Annan stressed the need for public policy debate which, he rued, was practically non-existent across the continent.  He lamented that as much as there is democracy there is no engagement between governments and their citizenry. As such there is no policy consensus in nations which means that at each change of government, every five or 10 years, there is a change in policy. He said that lack of policy debate not only promotes myopic policies but also policy discontinuity. This limits consensus and nation building on the continent, ultimately putting a cap on economic growth and development.

Gao Xiqing, president and vice chairman of China Investment Corporation, hit the nail on the head when he referred to a quote by Chairman Mao referring to China’s poverty.

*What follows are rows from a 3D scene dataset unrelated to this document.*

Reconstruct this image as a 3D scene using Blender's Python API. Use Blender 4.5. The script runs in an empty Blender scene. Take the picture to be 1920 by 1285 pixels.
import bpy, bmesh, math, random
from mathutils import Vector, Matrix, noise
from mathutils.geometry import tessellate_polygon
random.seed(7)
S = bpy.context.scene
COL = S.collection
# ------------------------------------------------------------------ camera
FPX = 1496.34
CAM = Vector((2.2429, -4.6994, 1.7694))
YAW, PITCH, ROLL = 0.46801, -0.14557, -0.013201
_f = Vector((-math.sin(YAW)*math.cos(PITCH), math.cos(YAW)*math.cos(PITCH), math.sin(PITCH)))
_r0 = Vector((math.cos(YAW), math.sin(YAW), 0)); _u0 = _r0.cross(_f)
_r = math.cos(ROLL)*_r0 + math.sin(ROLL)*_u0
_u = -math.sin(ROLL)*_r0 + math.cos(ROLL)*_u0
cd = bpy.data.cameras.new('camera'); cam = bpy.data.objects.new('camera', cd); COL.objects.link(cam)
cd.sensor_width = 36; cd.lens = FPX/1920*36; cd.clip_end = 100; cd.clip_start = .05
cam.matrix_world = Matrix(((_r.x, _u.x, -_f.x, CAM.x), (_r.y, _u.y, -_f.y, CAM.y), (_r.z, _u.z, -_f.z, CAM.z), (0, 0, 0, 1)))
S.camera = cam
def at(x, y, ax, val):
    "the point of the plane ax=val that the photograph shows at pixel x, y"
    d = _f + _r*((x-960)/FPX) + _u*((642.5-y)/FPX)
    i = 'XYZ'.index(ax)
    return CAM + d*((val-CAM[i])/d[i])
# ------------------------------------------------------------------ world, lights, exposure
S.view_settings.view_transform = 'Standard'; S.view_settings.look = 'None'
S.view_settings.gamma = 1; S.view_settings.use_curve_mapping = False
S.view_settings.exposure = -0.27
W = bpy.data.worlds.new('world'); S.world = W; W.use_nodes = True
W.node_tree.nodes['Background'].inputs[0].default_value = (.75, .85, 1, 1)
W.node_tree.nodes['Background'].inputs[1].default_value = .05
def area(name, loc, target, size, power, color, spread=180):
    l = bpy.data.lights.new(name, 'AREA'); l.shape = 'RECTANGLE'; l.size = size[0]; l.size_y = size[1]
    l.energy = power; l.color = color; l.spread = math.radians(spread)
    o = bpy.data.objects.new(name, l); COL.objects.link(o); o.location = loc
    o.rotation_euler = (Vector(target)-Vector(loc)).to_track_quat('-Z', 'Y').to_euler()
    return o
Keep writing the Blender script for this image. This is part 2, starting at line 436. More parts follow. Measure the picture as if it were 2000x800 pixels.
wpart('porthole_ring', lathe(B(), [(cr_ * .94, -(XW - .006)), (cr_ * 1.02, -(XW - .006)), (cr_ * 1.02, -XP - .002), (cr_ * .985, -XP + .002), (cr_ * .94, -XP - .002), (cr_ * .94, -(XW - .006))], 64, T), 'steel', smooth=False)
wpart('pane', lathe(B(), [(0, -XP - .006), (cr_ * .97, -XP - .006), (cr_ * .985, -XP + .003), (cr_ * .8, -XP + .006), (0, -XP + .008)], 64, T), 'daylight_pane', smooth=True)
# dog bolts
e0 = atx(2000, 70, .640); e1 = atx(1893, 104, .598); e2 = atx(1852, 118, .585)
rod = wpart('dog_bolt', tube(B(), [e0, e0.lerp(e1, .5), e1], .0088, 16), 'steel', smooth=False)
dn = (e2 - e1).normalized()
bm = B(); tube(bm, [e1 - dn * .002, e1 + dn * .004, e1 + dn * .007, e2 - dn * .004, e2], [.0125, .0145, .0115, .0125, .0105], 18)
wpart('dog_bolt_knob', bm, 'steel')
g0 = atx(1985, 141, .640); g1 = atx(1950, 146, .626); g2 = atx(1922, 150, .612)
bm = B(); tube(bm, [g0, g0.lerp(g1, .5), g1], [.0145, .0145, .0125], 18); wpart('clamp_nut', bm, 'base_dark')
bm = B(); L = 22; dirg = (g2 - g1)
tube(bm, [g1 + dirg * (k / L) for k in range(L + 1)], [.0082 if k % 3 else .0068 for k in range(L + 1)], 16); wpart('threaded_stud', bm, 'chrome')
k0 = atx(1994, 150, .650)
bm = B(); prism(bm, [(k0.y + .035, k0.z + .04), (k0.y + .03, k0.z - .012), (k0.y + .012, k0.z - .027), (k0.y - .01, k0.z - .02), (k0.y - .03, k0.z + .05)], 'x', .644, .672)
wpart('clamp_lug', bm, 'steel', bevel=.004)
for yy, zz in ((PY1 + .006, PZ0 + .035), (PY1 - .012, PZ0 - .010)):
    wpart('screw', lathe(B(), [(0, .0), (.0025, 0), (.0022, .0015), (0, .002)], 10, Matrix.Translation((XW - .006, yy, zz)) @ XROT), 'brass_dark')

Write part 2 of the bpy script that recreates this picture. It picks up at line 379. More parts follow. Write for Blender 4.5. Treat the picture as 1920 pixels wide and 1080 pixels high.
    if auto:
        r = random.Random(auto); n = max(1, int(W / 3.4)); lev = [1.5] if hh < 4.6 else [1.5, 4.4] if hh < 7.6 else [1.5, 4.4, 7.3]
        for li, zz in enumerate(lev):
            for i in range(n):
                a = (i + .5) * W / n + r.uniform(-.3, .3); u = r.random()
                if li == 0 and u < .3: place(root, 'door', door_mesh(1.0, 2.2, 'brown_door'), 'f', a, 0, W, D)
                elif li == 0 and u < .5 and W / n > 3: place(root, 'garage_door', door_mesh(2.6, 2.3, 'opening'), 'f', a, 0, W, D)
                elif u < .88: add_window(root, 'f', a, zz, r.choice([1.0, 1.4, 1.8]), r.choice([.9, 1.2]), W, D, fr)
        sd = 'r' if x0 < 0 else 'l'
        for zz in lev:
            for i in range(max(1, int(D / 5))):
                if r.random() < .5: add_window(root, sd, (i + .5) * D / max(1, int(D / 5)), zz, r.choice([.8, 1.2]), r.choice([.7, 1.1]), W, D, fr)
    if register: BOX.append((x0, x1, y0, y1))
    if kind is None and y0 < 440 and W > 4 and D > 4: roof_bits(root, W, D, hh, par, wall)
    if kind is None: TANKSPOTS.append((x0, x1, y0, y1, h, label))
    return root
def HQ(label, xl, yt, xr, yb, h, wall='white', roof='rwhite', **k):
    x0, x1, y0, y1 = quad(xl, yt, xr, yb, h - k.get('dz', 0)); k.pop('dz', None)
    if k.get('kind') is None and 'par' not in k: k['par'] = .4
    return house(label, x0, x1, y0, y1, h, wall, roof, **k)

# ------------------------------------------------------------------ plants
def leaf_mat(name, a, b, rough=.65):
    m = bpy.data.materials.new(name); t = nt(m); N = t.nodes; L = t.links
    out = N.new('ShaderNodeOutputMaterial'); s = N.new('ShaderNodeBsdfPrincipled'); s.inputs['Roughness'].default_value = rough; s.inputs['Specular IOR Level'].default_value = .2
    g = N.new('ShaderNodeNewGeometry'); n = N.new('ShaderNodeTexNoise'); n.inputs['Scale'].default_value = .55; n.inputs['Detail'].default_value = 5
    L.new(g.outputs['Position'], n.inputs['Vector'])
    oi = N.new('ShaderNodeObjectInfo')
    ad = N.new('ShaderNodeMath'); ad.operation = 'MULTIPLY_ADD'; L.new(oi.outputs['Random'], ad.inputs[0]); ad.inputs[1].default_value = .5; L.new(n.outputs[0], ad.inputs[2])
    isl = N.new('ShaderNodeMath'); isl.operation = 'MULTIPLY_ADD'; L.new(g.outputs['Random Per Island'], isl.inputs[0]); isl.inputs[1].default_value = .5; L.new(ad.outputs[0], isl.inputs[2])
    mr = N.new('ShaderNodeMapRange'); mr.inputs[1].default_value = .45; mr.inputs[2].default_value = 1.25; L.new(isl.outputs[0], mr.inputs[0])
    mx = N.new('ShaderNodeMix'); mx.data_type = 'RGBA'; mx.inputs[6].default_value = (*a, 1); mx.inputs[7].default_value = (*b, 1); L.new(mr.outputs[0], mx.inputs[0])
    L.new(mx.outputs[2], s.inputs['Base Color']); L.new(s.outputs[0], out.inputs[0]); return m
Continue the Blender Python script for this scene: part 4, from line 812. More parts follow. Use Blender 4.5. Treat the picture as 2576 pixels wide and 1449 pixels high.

“This may seem a bad thing, but in reality it is a good thing. Poverty gives rise to the desire for changes the desire for action and the desire for revolution. On a blank sheet of paper free from any mark, the freshest and most beautiful characters can be written; the freshest and most beautiful pictures can be painted,” he says.

Africa, like China then, is also fortunate enough to have ‘a blank sheet free from any mark’. It is Africa’s opportunity given its many desires to rise and produce a unique, beautiful and heavenly masterpiece in the form of inclusive, strong and sustainable economic growth to lift Africans from poverty.